From onsite to online: Silver Wave Film Festival goes virtual from Nov. 5-12
20th anniversary celebrates a diverse mix of films, docs and shorts and they're free to stream

The annual grassroots festival champions films and filmmakers with a special focus on New Brunswick creators.
Throughout the eight days, some content will be available at scheduled times like the in-person festival did. All films will be available for viewing in a virtual format where viewers can choose the best time to watch content on their schedule.
We asked Festival Organizer Cat LeBlanc to weigh in on a few topics:
With a re-imagining of the Silver Wave Film Festival, during a year like no other, what was your greatest challenge going from screen to stream to a virtual festival?
"The biggest challenge was learning the new technology (streaming, video on demand, setting up online Q and A's etc.) to go from in person events to fully virtually. We felt like we were turning into a broadcaster to a certain degree which was a strange feeling. What helped us was that we were fairly technology savvy to begin with and it was more a matter of transitioning into that mind set and set up fully."

"The N.B. Shorts are always highly popular annually at our festival."
"There are so many stand out films that it's really difficult to answer this question. One film which was truly a revelation was Mr. Emancipation by Canadian filmmaker Preston Chase. This film should be a teaching tool in classrooms across Canada, it is a hidden part of our history."
"The documentary Mr. Emancipation is the story of Walter L. Perry's determination to put on a celebration that would transcend divisions of race and class."
"He staged an Emancipation Day festival that was where everyone wanted to be. Eleanor Roosevelt, Martin Luther King Jr., Jesse Owens all headed there because, as civil rights activist Dick Gregory said: "The largest Juneteenth celebration was not in America, it was in Windsor, Canada."

"Skillfully employing a docu-thriller style and staying steadfastly committed to the story, director Ying Wang follows the grieving parents for 10 years as they navigate a new culture and a complex web of bureaucracy in search of answers."
"While tracing Shi-Ming's footsteps through reenactments and interviews with those closest to him, Wang explores the intricate connection between parental expectations, migration and mental health. A powerful testament to parental devotion, The World is Bright takes a look at mental health within immigrant communities through the sensitive portrayal of two parents channeling their grief into hope." It's a Hot Docs Emerging Canadian Filmmaker Award Winner.

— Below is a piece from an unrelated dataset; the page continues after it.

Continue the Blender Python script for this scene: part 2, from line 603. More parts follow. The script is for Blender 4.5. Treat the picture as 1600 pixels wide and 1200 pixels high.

"The award-winning first time feature Bone Cage by Halifax filmmaker Taylor Olson is amazing. Taylor also stars in the film. The film opens our Silver Wave on Thursday, November 5 at 7 p.m."
"Jamie (Taylor Olson) works as a wood processor, clear-cutting for pulp in small-town Nova Scotia. At the end of each shift, he walks through the destruction he has created looking for injured animals and rescues those he can."
"Adapted from a play by Nova Scotia author Catherine Banks, Bone Cage is an impressive first feature from Halifax actor/filmmaker Taylor Olson that sensitively excavates the tragedy of how young people in rural communities, employed in the destruction of their environment, treat the people they love at the end of their shift."
Bone Cage is winner of FIN Best Atlantic Feature, Best Atlantic Director, Best Atlantic Screenwriting and Best Atlantic Cinematography.
What is the best kept secret at this year's festival? Perhaps it's that one film, an organizational triumph, that made you, or you believe will make audiences go "WOW"?
"The feature documentary ENTANGLED is a new, feature-length film by David Abel and Andy Laub about how climate change has accelerated a collision between one of the world's most endangered species, North America's most valuable fisher, and a federal agency mandated to protect both. This film is a Jackson Wild award winner which is the equivalent of the Oscars for Environmental films."
Is there an unsung hero of Silver Wave Film Festival already emerging even before the fest opens (a film already creating a buzz perhaps)?
"The unsung hero for Silver Wave this year is the screening content for Silver Wave as it tackles serious subject matter and issues brought to us by filmmakers who care (from forgotten Black history, suicide, depression, mental illness, mental abuse, consent to drug abuse). There is also comedy too to lighten this heavy, but important, load that we call reality. Everything from talking dogs causing havoc to sex toys being throw through windows."